36. The 2nd Accused is the widow of the 1 st Accused-public servant. The assets standing in her name are three immovable properties, two cars, share certificates and some cash balance in the bank. Pausing here, we may note that the Trial Court has observed that the 2nd Accused showed interest to purchase the land, that she had given the sale consideration which is proved by witnesses and therefore her acts fall within the third limb of Section 107 of the IPC, which is one of intentional aid. Regard being had to the fiduciary relationship shared between the Accused, mens rea cannot ipso facto be presumed by the mere fact that some assets stood in the name of the 2nd Accused, and she had extended consideration for the same. This Court cannot be oblivious to human realities, especially the usual course of human conduct in marital relationships. We are cognizant of the presumptions provided for in criminal law, but the same by itself cannot supplant evidence. We reiterate that suspicion, however strong, cannot take the place of evidence. To presume culpability of a close relative of the public servant merely on the ground that certain transactions were made in such relative’s name would be akin to reversing the burden of proof. This may have dangerous consequences and result in diluting the presumption of innocence, beyond what the statute in question contemplates.

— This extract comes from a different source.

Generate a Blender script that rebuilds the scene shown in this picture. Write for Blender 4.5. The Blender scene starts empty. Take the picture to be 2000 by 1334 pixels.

8. Therefore, the prosecution has to prove that a solitary circumstances of name-lending, such as one at present, cannot lead us to draw and sustain an interference which unerringly points to the guilt of the second accused. There has to be something more in the form of positive evidence to substantiate essential requirements for the offence of abetment. Life and liberty are not things to be trifled with on the basis of conjectures and surmises. Therefore, the trial court rightly discharged both the accused and this Court finds no infirmity or illegality in the impugned order.
9. In view of the above discussion, this criminal revision case is dismissed.